> **EXERCISE DESCRIPTION**: Gather up the lines that contain "Python".

+===+

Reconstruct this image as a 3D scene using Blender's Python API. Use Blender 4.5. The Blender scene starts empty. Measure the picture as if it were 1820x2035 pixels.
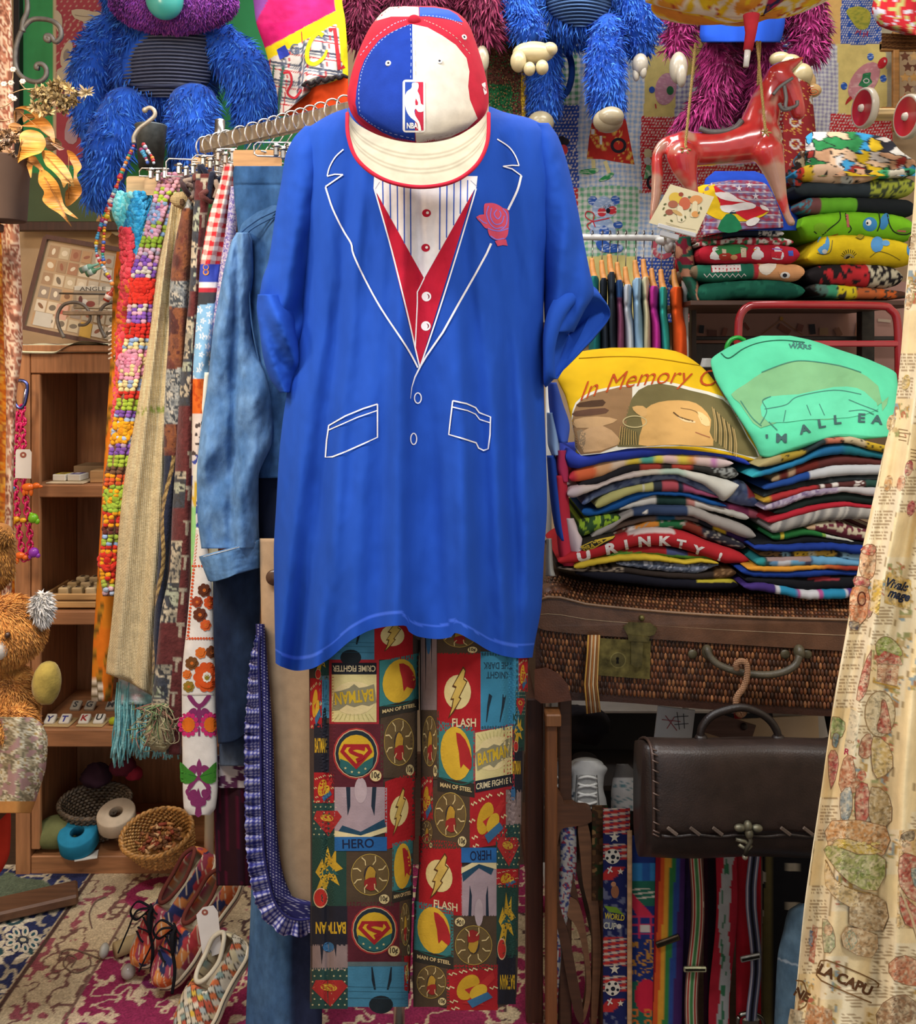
import bpy,math,random
import numpy as np
from mathutils import Vector,Matrix
from mathutils.geometry import tessellate_polygon
SC=bpy.context.scene; COL=SC.collection
# ---------------------------------------------------------------- camera, world, lamps, exposure
F,HZ,H=1800.0,700.0,1.62  # focal length in pixels, horizon row, eye height (m)
cam=bpy.data.cameras.new('camera'); camo=bpy.data.objects.new('camera',cam); COL.objects.link(camo)
camo.location=(0,0,H); camo.rotation_euler=(math.pi/2,0,0)
cam.sensor_fit='HORIZONTAL'; cam.sensor_width=36; cam.lens=36*F/1820
cam.shift_y=-(2035/2-HZ)/1820; cam.shift_x=0; cam.clip_start=.05
SC.camera=camo
w=bpy.data.worlds.new('world'); SC.world=w; w.use_nodes=True
w.node_tree.nodes['Background'].inputs[0].default_value=(.93,.95,1,1)
w.node_tree.nodes['Background'].inputs[1].default_value=.8
def area(name,loc,rot,sx,sy,e,c):
    l=bpy.data.lights.new(name,'AREA'); l.shape='RECTANGLE'; l.size=sx; l.size_y=sy; l.energy=e; l.color=c
    o=bpy.data.objects.new(name,l); COL.objects.link(o); o.location=loc; o.rotation_euler=rot; return o
area('ceiling_or_fill_lamp',(-.95,.75,3.2),(0,0,0),.9,.35,56,(.98,.98,1))
area('ceiling_or_fill_lamp',(.9,.5,3.2),(0,0,0),.9,.35,46,(1,.97,.93))
area('ceiling_or_fill_lamp',(.3,2.4,3.2),(0,0,0),2.2,.4,44,(1,.99,.97))
area('ceiling_or_fill_lamp',(-1.25,1.35,2.3),(.75,0,.1),.3,.3,15,(1,.76,.5))  # warm fill added below ceiling height to brighten the cabinet and bears
SC.view_settings.view_transform='Standard'; SC.view_settings.look='None'
SC.view_settings.gamma=1; SC.view_settings.use_curve_mapping=False; SC.view_settings.exposure=0.0
# ---------------------------------------------------------------- numeric helpers
def P(px,py,Y):return np.stack([(np.asarray(px,float)-910)/F*Y,Y+0*np.asarray(px,float),H-(np.asarray(py,float)-HZ)/F*Y],-1)
def V3(px,py,Y):return Vector(P(px,py,Y))
def lin(c):
    if isinstance(c,str):c=[int(c[i:i+2],16)/255 for i in(0,2,4)]
    c=np.asarray(c,float); return np.where(c<=.04045,c/12.92,((c+.055)/1.055)**2.4)
def _h(i,j,s):n=(i*374761393+j*668265263+s*974634777)&0xffffffff; n=((n^(n>>13))*1274126177)&0xffffffff; return((n^(n>>16))&0xffff)/65535.
def noise(x,y,s=0):
    x,y=np.broadcast_arrays(np.asarray(x,float),np.asarray(y,float)); xi=np.floor(x).astype(np.int64); yi=np.floor(y).astype(np.int64)
    a=x-xi; b=y-yi; a=a*a*(3-2*a); b=b*b*(3-2*b)
    return(_h(xi,yi,s)*(1-a)+_h(xi+1,yi,s)*a)*(1-b)+(_h(xi,yi+1,s)*(1-a)+_h(xi+1,yi+1,s)*a)*b
def fbm(x,y,s=0,o=3):
    r=0; a=.5; t=0
    for k in range(o):r=r+a*noise(x*2**k,y*2**k,s+k*7); t+=a; a*=.5
    return r/t
def voro(x,y,s=0,j=.9):
    """nearest cell of a jittered lattice: distance, cell hash, offset x, offset y"""
    x=np.asarray(x,float); y=np.asarray(y,float); xi=np.floor(x).astype(np.int64); yi=np.floor(y).astype(np.int64)
    D=np.full(x.shape,9.); Hh=np.zeros(x.shape); OX=np.zeros(x.shape); OY=np.zeros(x.shape)
    for di in(-1,0,1):
        for dj in(-1,0,1):
            ci=xi+di; cj=yi+dj; cx=ci+.5+j*(_h(ci,cj,s)-.5); cy=cj+.5+j*(_h(ci,cj,s+1)-.5)
            d=np.hypot(x-cx,y-cy); m=d<D
            D=np.where(m,d,D); Hh=np.where(m,_h(ci,cj,s+2),Hh); OX=np.where(m,x-cx,OX); OY=np.where(m,y-cy,OY)
    return D,Hh,OX,OY
def ss(a,b,x):t=np.clip((x-a)/(b-a),0,1); return t*t*(3-2*t)
def mixc(c1,c2,t):t=np.asarray(t,float)[...,None]; return lin(c1)*(1-t)+lin(c2)*t if isinstance(c1,str)or isinstance(c2,str)else c1*(1-t)+c2*t
def pick(cols,h):C=np.array([lin(c)for c in cols]); return C[np.clip((np.asarray(h)*len(cols)).astype(int),0,len(cols)-1)]
def put(C,m,c):return np.where(np.asarray(m)[...,None],lin(c)if isinstance(c,str)else c,C)
def flat(c):c=lin(c); return lambda x,y:np.broadcast_to(c,np.shape(x)+(3,)).copy()
def interp(x,X,Y):
    """smooth monotone interpolation"""
    X=np.asarray(X,float); Y=np.asarray(Y,float); x=np.asarray(x,float)
    if len(X)<3:return np.interp(x,X,Y)
    h=np.diff(X); d=np.diff(Y)/h; m=np.zeros(len(X)); m[0]=d[0]; m[-1]=d[-1]
    for i in range(1,len(X)-1):m[i]=0 if d[i-1]*d[i]<=0 else 2*d[i-1]*d[i]/(d[i-1]+d[i])
    k=np.clip(np.searchsorted(X,x)-1,0,len(h)-1); t=np.clip((x-X[k])/h[k],0,1)
    return(2*t**3-3*t**2+1)*Y[k]+(t**3-2*t**2+t)*h[k]*m[k]+(-2*t**3+3*t**2)*Y[k+1]+(t**3-t**2)*h[k]*m[k+1]
def smoothpts(pts,n=8,closed=False):
    p=np.asarray(pts,float); k=len(p); out=[]
    for i in range(k if closed else k-1):
        a,b,c,d=(p[(i-1)%k],p[i],p[(i+1)%k],p[(i+2)%k])if closed else(p[max(i-1,0)],p[i],p[i+1],p[min(i+2,k-1)])
        for t in np.arange(n)/n:out.append(.5*((2*b)+(-a+c)*t+(2*a-5*b+4*c-d)*t*t+(-a+3*b-3*c+d)*t**3))
    if not closed:out.append(p[-1])
    return np.array(out)
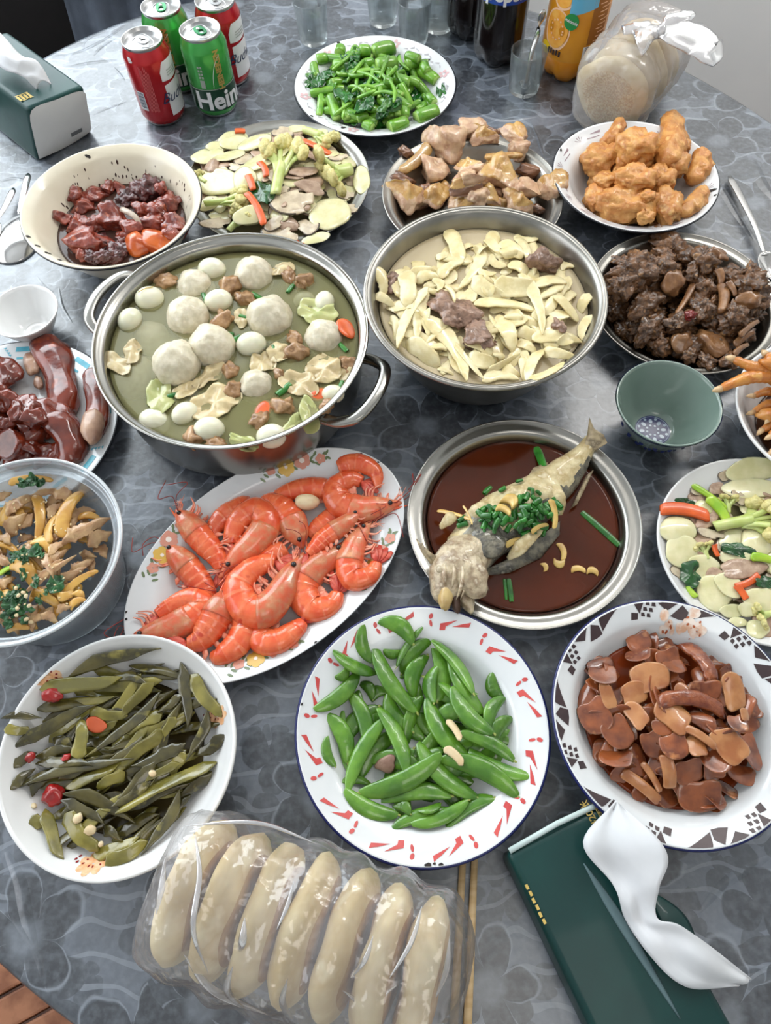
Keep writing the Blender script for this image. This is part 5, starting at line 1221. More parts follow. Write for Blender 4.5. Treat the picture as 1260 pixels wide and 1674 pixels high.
# ------------------------------------------------------------------ stir-fried cauliflower, mushroom and sliced white shoots: two dishes
m_white = mat('white_slice', (226, 218, 176), (208, 202, 152), rough=0.24, ns=60, bump=0.1, bs=200, coat=0.5, sss=0.3, rand=0.06)
m_mush = mat('mushroom_flesh', (206, 190, 162), (178, 160, 134), rough=0.34, ns=90, bump=0.25, bs=260, coat=0.35, sss=0.15, rand=0.08)
m_mcap = mat('mushroom_cap', (92, 78, 62), (70, 58, 48), rough=0.35, ns=120, coat=0.3)
m_pork = mat('pale_pork', (184, 156, 132), (160, 130, 108), rough=0.38, ns=130, bump=0.6, bs=280, coat=0.3, rand=0.08)
m_cstem = mat('cauliflower_stem', (204, 212, 140), (184, 200, 112), rough=0.3, ns=50, coat=0.4, sss=0.25, rand=0.05)
m_curd = mat('cauliflower_curd', (226, 214, 150), (204, 192, 122), rough=0.5, ns=240, bump=0.9, bs=420, sss=0.2, rand=0.05)
m_leaf = mat('dark_green_leaf', (34, 88, 34), (20, 62, 26), rough=0.25, ns=90, bump=0.3, bs=160, coat=0.5, rand=0.1)
m_leek = mat('bright_leek', (176, 206, 62), (140, 186, 46), rough=0.22, ns=40, coat=0.5, sss=0.2, rand=0.06, stretch=(1, 1, 1))
WHT = [slab_proto('white_slice', m_white, 'vegetable slice', i + 100, th=0.42, lob=0.1, curl=0.5) for i in range(4)]
def mshape(t):
    a = abs((t + PI) % (2 * PI) - PI)     # stem points along +x
    return 1.05 if a > 1.25 else (0.62 if a > 0.45 else 1.15)
def mush_proto(seed):
    V, F, fm = slab(lambda t: (lambda x, y: 1 / max(1e-6, (abs(x) ** 2.6 + abs(y / 0.8) ** 2.6) ** (1 / 2.6)))(math.cos(t), math.sin(t)) * (1 + 0.08 * math.sin(3 * t + seed)) * (0.72 if 0.35 < abs((t + PI) % (2 * PI) - PI) < 0.9 else 1.0), 0.34, 4, 36, lambda x, y: 0.25 * x * y + 0.3 * x * x * math.sin(seed))
    fm = [1 if (m and (i % 36) > 9 and (i % 36) < 27) else 0 for i, m in enumerate(fm)]
    return Proto('mushroom_slice', [('mushroom_slice', mesh('mushroom_slice', V, F, [m_mush, m_mcap], fm))], 'mushroom')
MUS = [mush_proto(i) for i in range(4)]
PRK = [slab_proto('pork_strip', m_pork, 'meat', i + 110, th=0.7, lob=0.22, curl=0.7) for i in range(3)]
CST = [strip_proto('carrot_strip', m_carrot, 'carrot', i + 120, bend=(0.1, -0.2, 0.35)[i], taper=(0.9, 0.7, 1.0)[i], ends=0.8, power=4) for i in range(3)]
LEA = [crumple('spinach_leaf', m_leaf, 'leaf', i + 130, 0.6) for i in range(3)]
LEK = [strip_proto('leek_piece', m_leek, 'leek', i + 140, bend=0.15, taper=0.75, ends=0.35) for i in range(2)]
def floret(seed):
    r = random.Random(seed); st = [(*sweep(smoothpath([(-0.5, 0, 0), (-0.2, 0.02, 0.03), (0.05, 0, 0.05)], 8), np.linspace(0.17, 0.2, 8), np.linspace(0.17, 0.2, 8) * 1.2, 10), 0)]; cu = []
    for i in range(7):
        a = -1.05 + 2.1 * i / 6 + r.uniform(-0.1, 0.1); L = r.uniform(0.30, 0.40); e = (0.02 + L * math.cos(a), 0.62 * math.sin(a), r.uniform(-0.25, 0.4))
        st.append((*sweep(smoothpath([(-0.08, 0.12 * math.sin(a), 0), (0.1, 0.3 * math.sin(a), e[2] * 0.5), e], 6), np.linspace(0.12, 0.07, 6), np.linspace(0.12, 0.07, 6), 8), 0))
        for k in range(3):
            V, F = blob(seed * 9 + i * 3 + k, amp=0.15, f=2, amp2=0.16, f2=6, sub=2)
            cu.append((V * np.array([0.12, 0.19, 0.24]) * r.uniform(0.75, 1.15) + np.array([e[0] + r.uniform(-0.01, 0.08), e[1] + r.uniform(-0.1, 0.1), e[2] + r.uniform(-0.05, 0.2)]), F, 0))
    V1, F1, _ = join(*st); V2, F2, _ = join(*cu)
    return Proto('cauliflower_floret', [('stem', mesh('stem', V1, F1, m_cstem)), ('curd', mesh('curd', V2, F2, m_curd))], 'cauliflower')
FLO = [floret(i) for i in range(4)]
KIND = {'w': (WHT, 'pale white vegetable slice'), 'm': (MUS, 'grey-edged mushroom slice'), 'p': (PRK, 'pale brown pork strip'), 'g': (LEA, 'dark green leaf')}
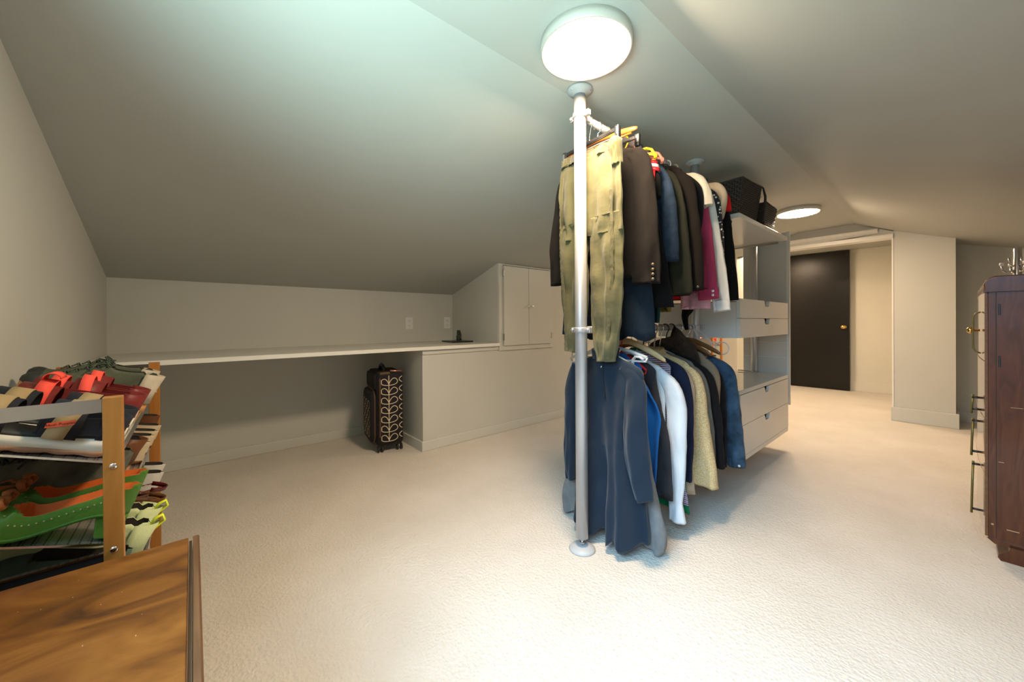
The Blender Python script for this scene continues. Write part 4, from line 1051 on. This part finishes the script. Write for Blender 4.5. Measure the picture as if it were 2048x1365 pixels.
# ---- front item: olive satin trousers on a clip hanger
M_satin = fabric('olive_satin', (0.1122, 0.1054, 0.0510), 0.45, 0.30, 0.08, 700, 0.2, (7, 7, 10))
M_satind = fabric('olive_satin_gathers', (0.0986, 0.0918, 0.0449), 0.5, 0.6, 0.2, 700, 0.2, (60, 30, 8))
hanger(1.325, UR, 'clip', 'black clip hanger holding the olive satin trousers, nearest on the upper rail', 0.152, yaw=-5, drop=0.100)
tr_ = thing('satin_trousers', 'olive green satin jogger trousers hanging at the front of the upper rail', 'trousers', (XP, 1.325, 0), radians(-4))
wb = cloth_tube([(-0.008, 0, 0.012, 0.160, 0.010), (-0.008, 0, -0.006, 0.165, 0.014), (-0.008, 0, -0.030, 0.168, 0.016)], 5, 0.005, (9, 15, 27), n=100, m=10, start=-0.3, edge=True).build('waistband', M_satind, tr_, label='gathered elastic waistband')
wb.location = (0, 0, 1.714); wb.rotation_euler = (0, radians(3.5), 0)
cloth_tube([(-0.008, 0, 1.688, 0.167, 0.015), (-0.008, 0, 1.645, 0.172, 0.018), (-0.006, 0, 1.52, 0.176, 0.020), (-0.004, 0, 1.40, 0.178, 0.020), (-0.004, 0, 1.345, 0.176, 0.018)], 6, 0.006, (7, 12, 19), n=80, m=22, start=-0.4, edge=False, wr=0.014).build('seat', M_satin, tr_)
for s, xs in ((1, [(0.087, 0.082), (0.088, 0.082), (0.088, 0.082), (0.088, 0.080), (0.084, 0.070), (0.083, 0.056), (0.084, 0.042), (0.085, 0.040)]), (-1, [(-0.096, 0.084), (-0.097, 0.084), (-0.096, 0.082), (-0.092, 0.078), (-0.092, 0.066), (-0.098, 0.052), (-0.104, 0.040), (-0.106, 0.038)])):
    zz = (1.42, 1.34, 1.22, 1.10, 0.98, 0.89, 0.83, 0.805) if s > 0 else (1.42, 1.34, 1.22, 1.10, 0.99, 0.91, 0.855, 0.835)
    lg = cloth_tube([(x, 0, z, w_, 0.020) for (x, w_), z in zip(xs, zz)], 8+s, 0.006, (3, 5, 9), n=56, m=54, start=-0.3, wr=0.014).build('leg', M_satin, tr_)
    # ruched side seam
    R = random.Random(3+s); pts = []; rows = []
    for i in range(70):
        u = i/69; z = 1.52-u*(1.52-(0.82 if s > 0 else 0.85)); j = min(u/0.14, 1) 
        zi = (1.52-z)/(1.52-zz[-1])*7; xs_ = interp([(a, b_) for a, b_ in xs], 40)[int(min(40, max(0, (1.42-z)/(1.42-zz[-1])*40)))]
        x = xs_[0]+s*xs_[1]*(0.52 if s > 0 else 0.80); rows.append([(x-0.007-0.003*sin(i*1.9), -0.0185, z+0.003*R.random()), (x+0.001*R.uniform(-1, 1), -0.0235-0.003*(i % 2), z), (x+0.008+0.004*R.random(), -0.0175, z-0.004*R.random())])
    MB().grid(rows).build('ruched_seam', M_satind, lg, label='ruched side seam')
    MB().box(min(s*0.055, s*0.135)-0.006, max(s*0.055, s*0.135)-0.006, -0.0265, -0.0205, 1.415, 1.4175).build('pocket_flap', M_stitch if False else M_satind, tr_)
    MB().tube([(s*0.135-0.004, -0.022, 1.64), (s*0.148-0.004, -0.0235, 1.50), (s*0.146-.004, -0.0235, 1.42)], 0.0016, 6).build('pocket_seam', M_satind, tr_)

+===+

> **EXPECTED ANSWER**:
Reconstruct this image as a 3D scene using Blender's Python API. Use Blender 4.5. The Blender scene starts empty. Measure the picture as if it were 1820x2035 pixels.
The Blender Python script for this scene continues. Write part 4, from line 1051 on. This part finishes the script. Write for Blender 4.5. Measure the picture as if it were 2048x1365 pixels.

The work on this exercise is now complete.